More than half of the Internet traffic to websites now comes from mobile devices (phones and tablets).

More and more people rely on their mobile phone to quickly check availability or prices.

You need to make sure your website can be used on these devices.

Please note people tend to browse for information however most purchases still happen from a desktop or laptop computer.

Customers are proud of what they build themselves. This goes for essentials such as a flat-packed bed or bookcase and is also true for non-essentials such as plastic model kits.

Having to put some effort to get a finished item adds to the perceived value for the person who built it.

You can benefit from this bias by offering items which have to be put together by the customer. Everytime they look at or use the item, they will value it more than if they had not build it themselves.

More and more research are proving what we always thought: negative experiences are more easily remembered than positive ones. They are also usually more vivid memories.

This comes from a primal instinct: remember how bad your encounter with a tiger was so that you can live longer.

You need to keep it in mind and put the emphasis on positive benefits of what you are selling. There should be enough of them to overcome any negativity towards it.

Please note this is likely to require more convincing than you think!

I am pretty sure no customer has ever told you “Your price is not high enough”.

The reality is that a price cannot be too high. It can only be too high if you are not able to explain it.
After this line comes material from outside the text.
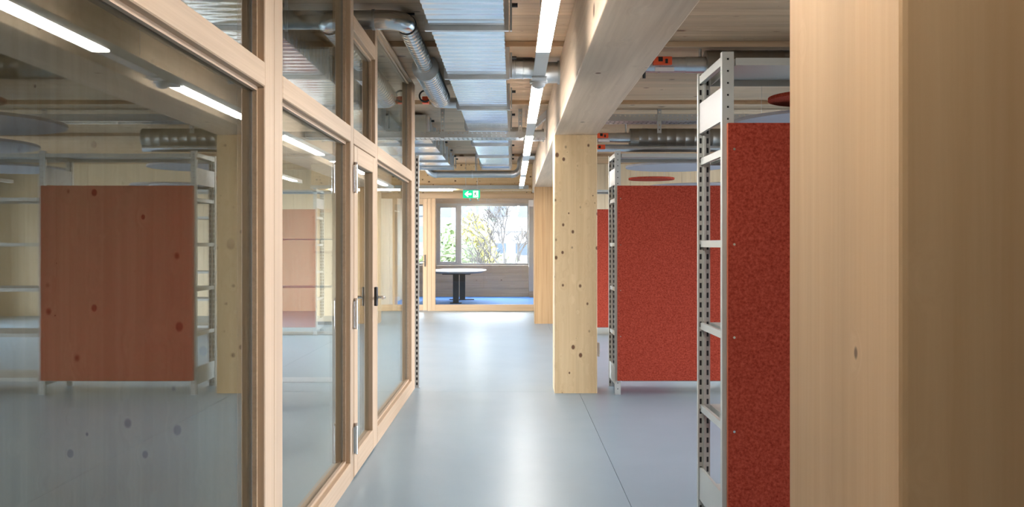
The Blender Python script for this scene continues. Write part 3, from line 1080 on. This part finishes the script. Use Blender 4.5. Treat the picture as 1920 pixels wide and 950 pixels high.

This is all down to perceived value. This explains why a 200 page market trading book will sell for £25 while a 200 page novel will go for £7.99. In one case you are spending money in the view to make more, in the other you are buying a few hours of dreaming.

So make sure you focus on the benefits for the customers and ignore the pricetag.


Be careful where you choose to advertise. Publishers (online or not) will always boast about how many readers they have. However, they may not translate into sales for you.

The obvious reason may be a lack of targeting: if you sell toys, a magazine about gardening is not going to produce results regardless of the size of their readership.

Another reason is what people are doing at the time of seeing your ad. For instance online forums are usually well attended and highly focused, however when people are involved in a discussion they are unlikely to react to your ads.

Offer two options to a customer, say product A and product B. The customer will buy one.

Tell the next customer who is interested in something similar what the first customer bought. It is very likely they will buy the same.

This is basically the herd behaviour: once a sheep goes somewhere, the whole herd follows.

You can use this to influence customers. Simply tell them how many people bought the option you want them to buy.

You probably want to have a presence on Facebook. And on Twitter. And Pinterest as well. And Instagram. And a few others…

The problem is to decide why you want to do it? If it is simply because you read somewhere you have to, you are mistaken.

Being on social media takes (a lot of) time. It takes commitment. It takes vision. You cannot be a part-timer on social media.

Is it really the best use of your time at the moment?

You can try to guess what customers want and to some extend you are going to be successful. However this will never be as good as asking customers for their opinion.

It is not because they do not buy something that they do not want it: they may simply buy in bulk elsewhere.

Do not be afraid to ask, you will be surprised as to what you will uncover.

If you sell on an online marketplace, it is very difficult to make your brand and your name recognised.

Most people when asked where they bough an item will say “I got this on eBay” but will not be able to say the vendor’s name.

If you are trying to build a reputation and grow your customer base, you need to find ways to bring your customers to your own website, to your own shop and deal with you direct.

Do you know that if you sell on a marketplace, say eBay or Amazon, the customers are the marketplace’s?

It means you cannot do any marketing activity to them, even once they have bought from you. You are not allowed to use their contact details including email and physical address to promote your other products.